Over at Headshift Suw Charman has done a great job of capturing the 11 core themes from the Blogwalk “Window Wiki“. As people reflect on the event there is discussion about how to best develop the ideas from this session and how to ensure better learning next time. Here’s my three-ha’porth, modified slightly from my own comment to that discussion:
Reflection and Memory
Memory-wise I find the “little black book” with a few key phrases or bullet points essential to remember the flow of the day.
However I’m not keen to have a formal plenary “writing it down” session; partly so as to make best use of face-to-face time; partly because I find that writing a too-detailed set of notes tends to freeze the thinking at that point rather than allow the ideas to ferment and mature over time. Ian Glendinning strikes the right chord here for me.
I do think that a reflection period at the end of each session would be a good way to surface and anchor thoughts without over-formalising.
Developing the Ideas
The converse is also true – to continue the conversations amongst a geographically-dispersed group we are going to need to write it down on blogs, wikis, emails, IM etc. etc. – perhaps that is where we will begin to express a written emergence of our thinking?

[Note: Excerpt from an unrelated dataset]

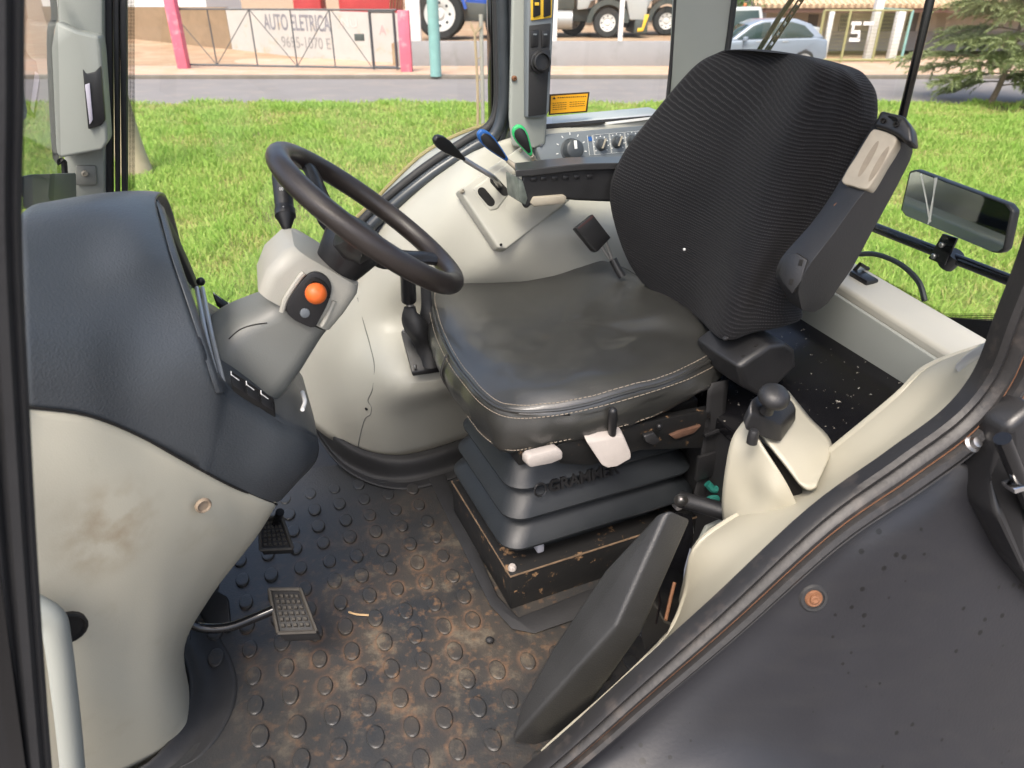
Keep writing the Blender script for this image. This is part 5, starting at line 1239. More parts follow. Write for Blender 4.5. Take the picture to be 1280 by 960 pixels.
# ---- lawn grass (nobody could count it)
def grass():
    n = 300000
    yy = 4.2 + (18.0 - 4.2) * rng.random(n) ** 1.12
    xx = (rng.random(n) * 2 - 1) * (yy * .80 + 1.0)
    patch = np.array([mnoise.noise(Vector((x * .9, y * .9, 3))) + .5 * mnoise.noise(Vector((x * 2.7, y * 2.7, 9))) for x, y in zip(xx, yy)])
    bare = np.array([mnoise.noise(Vector((x * .55 + 7, y * .55, 1))) for x, y in zip(xx, yy)])
    keep = bare > -.85 + .25 * rng.random(n)
    keep &= ~((np.abs(xx - 12.1) < 1.4) & (np.abs(yy - 16.6) < 1.0) & (rng.random(n) < .8))
    edge = 17.9 + .18 * np.sin(xx * 1.7) + .1 * np.sin(xx * 4.1)
    keep &= yy < edge
    xx, yy, patch = xx[keep], yy[keep], patch[keep]; n = len(xx)
    h = (.075 + .075 * rng.random(n)) * (1 + .75 * np.clip(patch, -.6, 1)); a = rng.random(n) * 2 * np.pi
    far = np.clip((yy - 6) / 11, 0, 1); wd = (.0034 + .0028 * rng.random(n)) * (1 + 1.3 * far)
    lean = h * (.35 + .75 * rng.random(n)); la = rng.random(n) * 2 * np.pi
    dx, dy = np.cos(a) * wd, np.sin(a) * wd; lx, ly = np.cos(la) * lean, np.sin(la) * lean
    z0 = np.full(n, GZ)
    V = np.empty((n, 5, 3))
    V[:, 0] = np.stack([xx - dx, yy - dy, z0], -1); V[:, 1] = np.stack([xx + dx, yy + dy, z0], -1)
    V[:, 2] = np.stack([xx + dx * .8 + lx * .4, yy + dy * .8 + ly * .4, z0 + h * .65], -1); V[:, 3] = np.stack([xx - dx * .8 + lx * .4, yy - dy * .8 + ly * .4, z0 + h * .65], -1)
    V[:, 4] = np.stack([xx + lx, yy + ly, z0 + h * (1 - .25 * (lean / h > .8))], -1)
    me = bpy.data.meshes.new('grass'); nv = n * 5
    me.vertices.add(nv); me.vertices.foreach_set('co', V.reshape(-1))
    b = np.arange(n) * 5
    lv = np.stack([b, b + 1, b + 2, b + 3, b + 3, b + 2, b + 4], -1).reshape(-1)
    me.loops.add(n * 7); me.loops.foreach_set('vertex_index', lv.astype(np.int32))
    me.polygons.add(n * 2)
    ls = np.stack([np.arange(n) * 7, np.arange(n) * 7 + 4], -1).reshape(-1); me.polygons.foreach_set('loop_start', ls.astype(np.int32))
    me.update(calc_edges=True); me.validate()
    tint = np.repeat(np.clip(.5 + .55 * patch + .9 * (rng.random(n) - .5), 0, 1), 5)
    at_ = me.attributes.new('tint', 'FLOAT', 'POINT'); at_.data.foreach_set('value', tint)
    m = bpy.data.materials.new('grass_blade'); m.use_nodes = True; nt = m.node_tree; L = nt.links.new; bs = nt.nodes['Principled BSDF']
    bs.inputs['Roughness'].default_value = .6; bs.inputs['Specular IOR Level'].default_value = .25
    at = nt.nodes.new('ShaderNodeAttribute'); at.attribute_name = 'tint'
    cr_ = nt.nodes.new('ShaderNodeValToRGB'); e = cr_.color_ramp.elements
    e[0].position = 0; e[0].color = (.50, .45, .18, 1); e[1].position = 1; e[1].color = (.28, .47, .08, 1)
    q = cr_.color_ramp.elements.new(.25); q.color = (.39, .50, .13, 1)
    L(at.outputs['Fac'], cr_.inputs[0]); L(cr_.outputs[0], bs.inputs['Base Color'])
    tl = nt.nodes.new('ShaderNodeBsdfTranslucent'); L(cr_.outputs[0], tl.inputs[0])
    ad = nt.nodes.new('ShaderNodeMixShader'); ad.inputs[0].default_value = .40; L(bs.outputs[0], ad.inputs[1]); L(tl.outputs[0], ad.inputs[2])
    L(ad.outputs[0], nt.nodes['Material Output'].inputs[0])
    me.materials.append(m)
    o = bpy.data.objects.new('grass', me); COL.objects.link(o); return tag(struct(o, 'stuff'), 'bright uneven green grass of the verge', 'grass')
grass()

# ---- gate, posts, walls
def post(name, label, cat, px, pyb, pyt, wpx, z, m, group=None, depth=None):
    b = Z(px, pyb, z); t = (b - CAM).y * cp - (b - CAM).z * sp; w = wpx * t / FPX; h = ztop(b, pyt)
    d = depth or w
    return tag(MB().wbox(b.x - w / 2, b.x + w / 2, b.y, b.y + d, z - .03, h, .015).build(name, m), label, cat, group)
post('gate_post', 'tall faded pink gate post at the left end of the barred gate', 'gate post', 228, 86, -14, 12.5, PZ, M['pink'])
post('gate_post', 'shorter faded pink gate post between the barred gate and grey low wall', 'gate post', 508, 90, 13, 13.5, PZ, M['pink'])
gate = thing('steel_gate', 'dark barred steel gate with diagonal braces between two pink posts', 'gate', gl_.lerp(gr_, .5))
def gp_(f, h): return gl_.lerp(gr_, f) + ZV3 * h + Vector((0, .08, 0))
fb = lambda px: (px - 228) / (505 - 228)
gtop = ztop(gl_.lerp(gr_, .6), 12) - PZ
fr_ = MB()
fr_.tube([gp_(.03, .10), gp_(.985, .10)], .035, 6); fr_.tube([gp_(.03, gtop), gp_(.985, gtop)], .030, 6)
fr_.build('gate_frame', M['gatebar'], gate)
for px in (273, 325, 375, 422): MB().tube([gp_(fb(px), .1), gp_(fb(px), gtop)], .022, 6).build('gate_upright', M['gatebar'], gate)
for a, b in ((232, 273), (325, 273), (325, 375), (422, 375), (424, 467)):
    MB().tube([gp_(fb(a), gtop if a != 232 else gtop * .86), gp_(fb(b), .1)], .013, 6).build('gate_brace', M['gatebar'], gate)
dm = MB()
for px in (469, 497): dm.tube([gp_(fb(px), .05), gp_(fb(px), gtop)], .045, 4)
dm.tube([gp_(fb(469), .12), gp_(fb(497), .12)], .04, 4); dm.tube([gp_(fb(469), gtop - .05), gp_(fb(497), gtop - .05)], .04, 4)
dm.build('wicket_frame', M['gatebar'], gate)
MB().box(gp_(fb(449), gtop * .50) - Vector((0, .05, 0)), Vector((.3, 0, 0)), Vector((0, .1, 0)), ZV3 * .2, .01).build('letter_box', M['darkunder'], gate)

def wallrun(name, label, x0, x1, top0, top1, m):
    a, b = Y(x0, wb(x0), wy(x0)) - ZV3 * .15, Y(x1, wb(x1), wy(x1)) - ZV3 * .15
    ta, tb = a.copy(), b.copy(); ta.z = ztop(a, top0); tb.z = ztop(b, top1)
    n = Vector((-(b - a).y, (b - a).x, 0)).normalized(); n = n if n.y > 0 else -n
    o = MB().hexa([a, b, tb, ta], [p + n * .18 for p in (a, b, tb, ta)]).build(name, m, smooth=False); tag(o, label, 'wall')
    return a, b, -n
wallrun('boundary_wall', 'weathered bare brown wall left of the painted white stretch', 60, 290, 8, 9, M['brownwall'])
wa, wbb, wn = wallrun('painted_wall', 'flaking white wall painted with workshop lettering behind the gate', 290.5, 512, 10, 17, M['whitewall'])
wdir = (wbb - wa).normalized()
def walltext(name, label, s, x0, x1, yb, yt, m, bold=.012):
    a = onpl(x0, yb, wa + wn * .004, wn); b = onpl(x1, yb + .04 * (x1 - x0), wa + wn * .004, wn)
    d = Vector((b.x - a.x, b.y - a.y, 0)); L = d.length; d.normalize()
    mb = text_mb(MB(), s, (0, 0, 0), (1, 0, 0), (0, 0, 1), 1.0, .003, bold)
    xs = [v.x for v in mb.v]; zs = [v.z for v in mb.v]; w = max(xs) - min(xs)
    hh = ztop(Vector((a.x, a.y, a.z)), yt) - a.z; zs_ = hh / (max(zs) - min(zs))
    slope = (b.z - a.z) / L
    mb.v = [a + d * ((v.x - min(xs)) * L / w) + ZV3 * ((v.z - min(zs)) * zs_ + 0 * slope) + wn * (.004 - v.y) for v in mb.v]
    return mb.build(name, m, bpy.data.objects['painted_wall'], label=label, smooth=False)
walltext('painted_lettering', 'AUTO ELETRICA in faded dark letters', 'AUTO ELETRICA', 331, 414, 37, 17, M['greyblue_letter'])
walltext('painted_number', 'faded phone number', '9695-1070 E', 353, 414, 59, 45, mat('very_faded_letter', (.27, .26, .26), .85, var=.3, vscale=8), .004)
walltext('pink_lettering', 'faded pink letter A', 'A', 474, 483, 43, 31, M['pinkletter'])
walltext('pink_lettering', 'very faded pink letters', 'NU', 427, 447, 34, 22, mat('barely_pink_letter', (.62, .47, .46), .85))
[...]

I’m beginning to think that as well as having the “seed” themes (the 11 groupings from the window) to work with it would be very helpful to have some candidate “research questions” in each of those areas to focus our output. Each question should combine a focus for the thinking with a “how could we test this in real life?”. Food for a later set of posts?
Technology
Of course we already have one target output in terms of defining the right toolset (the [bliki]IntraBliki[/bliki]).

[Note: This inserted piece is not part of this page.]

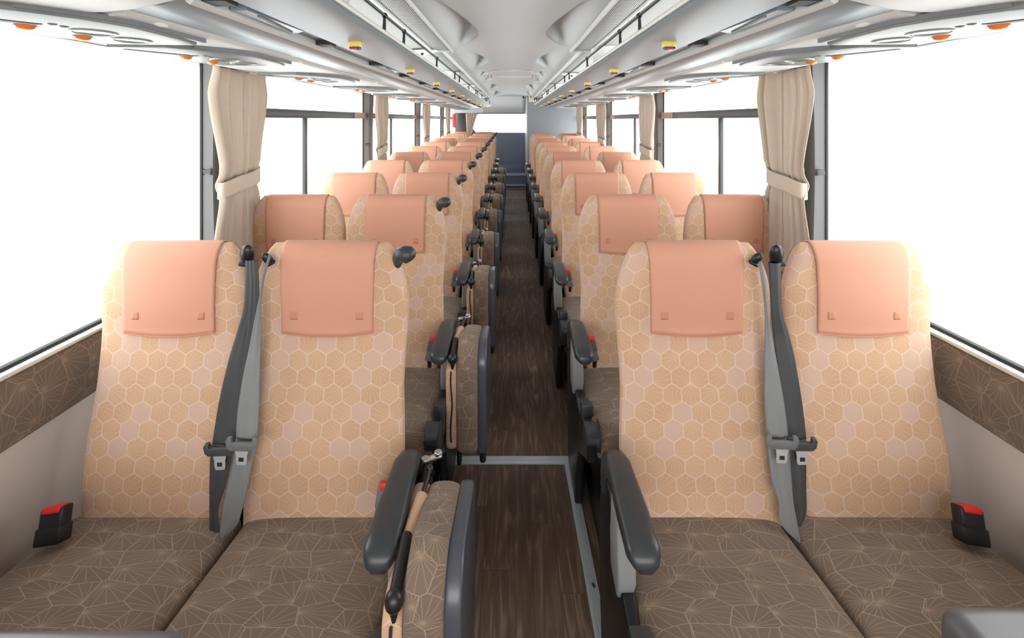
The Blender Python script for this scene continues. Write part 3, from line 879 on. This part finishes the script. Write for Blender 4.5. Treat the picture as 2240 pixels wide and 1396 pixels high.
# rear window curtain, swept aside
mb = MB(); rows = []
for j in range(41):
    v = j/40; z = 1.755-.62*v
    hw_ = .105*(1-v)**1.4+.038; cx = -.925-.04*math.sin(v*1.6)-.02*v
    rows.append([Vector((cx+hw_*(2*i/60-1)-(.0), REAR-.08+.016*math.sin(i/60*2*PI*5+v*1.5), z+.03*(1-v)*math.sin(i/60*PI))) for i in range(61)])
mb.grid(rows); o = mb.build('rear_curtain', M['curtain'], sharp=80); solid(o, .003)
tag(o, 'gathered beige curtain swept to the left side of the rear window', 'curtain')

# ================================================================== SEATS
WT = [(.41, .205), (.47, .214), (.54, .225), (.62, .228), (.70, .225), (.80, .219), (.90, .222), (1.0, .228), (1.06, .228), (1.11, .221), (1.15, .209), (1.18, .196), (1.205, .181), (1.22, .168)]
TT = [(.42, .060), (.6, .066), (.8, .062), (1.0, .058), (1.17, .046)]
NEXP = 3.2
class Back:
    def __init__(s, lean, wk=1.0): s.lean = lean; s.wk = wk
    def yf(s, z):
        # nearly upright at the head, raked below it
        if z > .97: return -.045-.004*math.sin((z-.97)/.23*PI)
        t = (.97-z)/(.97-.46)
        return -.045-(s.lean-.045)*(t**1.15)-.004*math.sin(min(1, t)*PI)
    def ring(s, v):
        """v in 0..1: section (half width, half depth, y centre, z)"""
        if v <= .82:
            z = .435+(1.172-.435)*v/.82
            k = smooth(min(1, v/.05)*.5+.5)
            return lerp(z, WT)*s.wk*(.97+.03*k), lerp(z, TT)*k, s.yf(z)+.034*k, z, .034*k
        th = (v-.82)/.18*PI/2
        z = 1.172+.048*math.sin(th); t0 = lerp(1.17, TT)
        return lerp(z, WT)*s.wk, max(.001, t0*math.cos(th)), s.yf(1.172)+.034+.006*math.sin(th), z, max(.001, .034*math.cos(th))
    def front(s, x, v, off=0, back=False):
        w_, t_, yc, z, tf = s.ring(v)
        q = min(1, abs(x)/w_)
        d = (t_ if back else tf)*(1-q**NEXP)**(1/NEXP)
        th = 0 if v <= .82 else (v-.82)/.18*PI/2
        sg_ = 1 if back else -1
        return Vector((x, yc+sg_*(d+off*math.cos(th)), z+off*math.sin(th)))
def se(a, n): c, s_ = math.cos(a), math.sin(a); return math.copysign(abs(c)**(2/n), c), math.copysign(abs(s_)**(2/n), s_)

def make_backrest(lean, parent, wk=1.0):
    B = Back(lean, wk); NV, NA = 46, 64
    rows = []; S = [0]; U = None
    for j in range(NV+1):
        v = j/NV; w_, t_, yc, z, tf = B.ring(v)
        r = []
        for k in range(NA):
            cx, sy = se(-PI/2+2*PI*k/NA+PI, NEXP)     # starts at the back
            r.append(Vector((w_*cx, yc+(t_ if sy > 0 else tf)*sy, z)))
        rows.append(r)
        if j: S.append(S[-1]+(rows[j][NA//2]-rows[j-1][NA//2]).length)
    ref = rows[NV//2]; U = [0]
    for k in range(NA): U.append(U[-1]+(ref[(k+1) % NA]-ref[k]).length)
    h = U[-1]/2
    mb = MB()
    mb.grid(rows, uvs=lambda i, j: (U[j]-h, S[i]), closed=True, caps=True)
    bmesh.ops.recalc_face_normals(mb.bm, faces=mb.bm.faces)
    o = mb.build('backrest', M['back'], parent, sharp=80)
    # piping along the side seam
    for sx in (-1, 1):
        mb = MB(); pts = []
        for j in range(2, 40):
            v = j/40*.97; w_, t_, yc, z, tf = B.ring(v)
            cx, sy = se(.30, NEXP); pts.append((sx*w_*cx*1.003, yc+t_*sy*1.01, z))
        mb.tube(pts, .0016, 6)
        mb.build('side_seam', M['stitch'] if 0 else M['seam'], o)
    return o, B
M['seam'] = mat('seam_taupe', srgb(150, 122, 102), .8)

def make_cover(B, parent):
    NXc, hw = 36, .142
    path = []
    v = .82*(.960-.435)/(1.172-.435)
    rows = []
    NVc = 44
    for j in range(NVc+1):
        t = j/NVc
        row = []
        for i in range(NXc+1):
            x = -hw+2*hw*i/NXc
            xx = x*(.955+.045*smooth(t*1.5))
            sag = .010*(1-(x/hw)**2)
            vs = v-sag*(1-t)*1.1
            if t < .72: vv = vs+(1-vs)*(t/.72); row.append(B.front(xx, vv, .004))
            else: vv = 1-(1-.62)*((t-.72)/.28); row.append(B.front(xx, vv, .004, True))
        rows.append(row)
    mb = MB(); mb.grid(rows); o = mb.build('headrest_cover', M['cover'], parent, sharp=80); solid(o, .0035, 0)
    o['label'] = 'salmon headrest cover'
    # hem at the lower edge and two stitched squares
    mb = MB(); mb.tube([p+Vector((0, -.0022, 0)) for p in rows[0]], .0017, 6)
    mb.tube([r[0] for r in rows[:32]], .0014, 6).tube([r[-1] for r in rows[:32]], .0014, 6)
    mb.build('hem', M['stitch'], o)
    for sx in (-1, 1):
        mb = MB(); g = []
        for a in range(5):
            g.append([B.front(sx*.098+(-.011+.022*b/4), v+.045+a/4*.026, .0061) for b in range(5)])
        mb.grid(g); p = mb.build('fastener_patch', M['coverpatch'], o); solid(p, .0004)
    return o

def make_cushion(lean, parent, hw, cx=0.0):
    NV, NA = 40, 56
    y0, y1 = -lean+.06, -lean-.48
    rows, S = [], [0]
    for j in range(NV+1):
        t = j/NV; y = y0+(y1-y0)*t
        zt = .468+.030*smooth(t*1.2)-.004*math.sin(t*PI)
        e = 1.0
        de = min((t)*(y0-y1), (1-t)*(y0-y1)); R = .05
        if de < R: e = math.sqrt(max(0.02, 1-((R-de)/R)**2))
        hz = .062*max(.12, e); zc = zt-.062-(.02*(1-e) if t > .5 else 0)
        w_ = (hw-.02*(1-e))*(.975+.025*smooth(t*2))
        row = []
        for k in range(NA):
            c, s_ = se(PI/2+PI+2*PI*k/NA, 4.5)
            puff = .006*math.cos(c*PI/2)*(1 if s_ > 0 else 0)
            row.append(Vector((cx+w_*c, y, zc+hz*s_+puff)))
        rows.append(row)
        if j: S.append(S[-1]+(rows[j][NA//2]-rows[j-1][NA//2]).length)
    ref = rows[NV//2]; U = [0]
    for k in range(NA): U.append(U[-1]+(ref[(k+1) % NA]-ref[k]).length)
    mb = MB(); mb.grid(rows, uvs=lambda i, j: (U[j]*.80, S[i]*1.15), closed=True, caps=True)
    bmesh.ops.recalc_face_normals(mb.bm, faces=mb.bm.faces)
    return mb.build('seat_cushion', M['seat'], parent, sharp=80)

def make_armrest(a, cx, lean, parent):
    """a = sign of the aisle side; cx = seat centre distance from the aisle middle"""
    X = a*(cx-.282)          # local x of the armrest middle
    # padded arm: swept section, drooping at the front, curling down at the rear
    path = [(-.468, .664), (-.466, .674), (-.460, .683), (-.448, .688), (-.43, .691), (-.36, .694), (-.28, .697), (-.21, .694), (-.165, .68), (-.135, .655), (-.12, .61), (-.118, .57)]
    rows = []
    n = len(path)
    for i, (y, z) in enumerate(path):
        p0 = path[max(0, i-1)]; p1 = path[min(n-1, i+1)]
        d = Vector((0, p1[0]-p0[0], p1[1]-p0[1])).normalized()
        nn = Vector((0, -d.z, d.y))
        kk = (.45, .75, .92, 1)[i] if i < 4 else 1
        hw_, hh = (.037 if y < -.3 else .034 if y < -.2 else .029)*kk, (.024 if i < 5 else .026)*kk
        row = []
        for k in range(40):
            c, s_ = se(2*PI*k/40, 3.4)
            row.append(Vector((X+c*hw_, y, z-.020))+nn*(s_*hh))
        rows.append(row)
    mb = MB(); mb.grid(rows, closed=True, caps=True); bmesh.ops.recalc_face_normals(mb.bm, faces=mb.bm.faces)
    arm = mb.build('armrest', M['arm'], parent, sharp=60)
    mb = MB(); x0 = X-.022+a*.010; mb.prism([(-.34, .655), (-.27, .66), (-.25, .55), (-.26, .47), (-.33, .45), (-.355, .5)], 'x', x0, x0+.044, .008, 3)
    p = mb.build('armrest_post', M['postgrey'], arm); p['label'] = 'lighter grey armrest post'
    return arm

def make_side(a, cx, lean, parent):
    X = a*(cx-.277)
    mb = MB()
    poly = [(-.10, .60), (-.20, .60), (-.255, .50), (-.40, .455), (-.60, .49), (-.66, .46), (-.66, .40), (-.56, .35), (-.42, .27), (-.36, .12), (-.34, .0), (-.10, .0), (-.06, .2), (-.05, .45)]
    mb.prism(poly, 'x', X-.017, X+.017, .007, 3)
    o = mb.build('side_cover', M['black'], parent)
    mb = MB(); mb.cyl((X-a*.004, -.615, .462), .045, .052, 'x', 28, .010); mb.build('front_hub', M['dark'], o)
    mb = MB(); mb.box(X-.018, X+.028 if a < 0 else X+.024, -.53, -.49, .40, .52, .008); mb.box(X-.024, X+.024, -.50, -.43, .468, .492, .006)
    mb.build('recline_lever', M['dark'], o)
    return o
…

The overwhelming majority of issues discussed on the day were around people, interactions, emotions and the psychology of blogging in business – indeed as David Wilcox notes many of these issues are those that relate to any organisational change. However I think it would be dangerous to think that there are no technology challenges left at all. In my experience unless the technology hurdle is very very low then it becomes a great hook for people to hang their “resistance to change” issues on. Anu Gupta has picked up on this by referring to this Harvard Business School article
Don’t forget that we are, by definition, a self-selected group who have been prepared to deal with the technology to get our ideas “out there”. The use of social software in the workplace will only succeed (what’s more should only succeed) if it is successful in letting people do what they need to do more easily – a means not an end.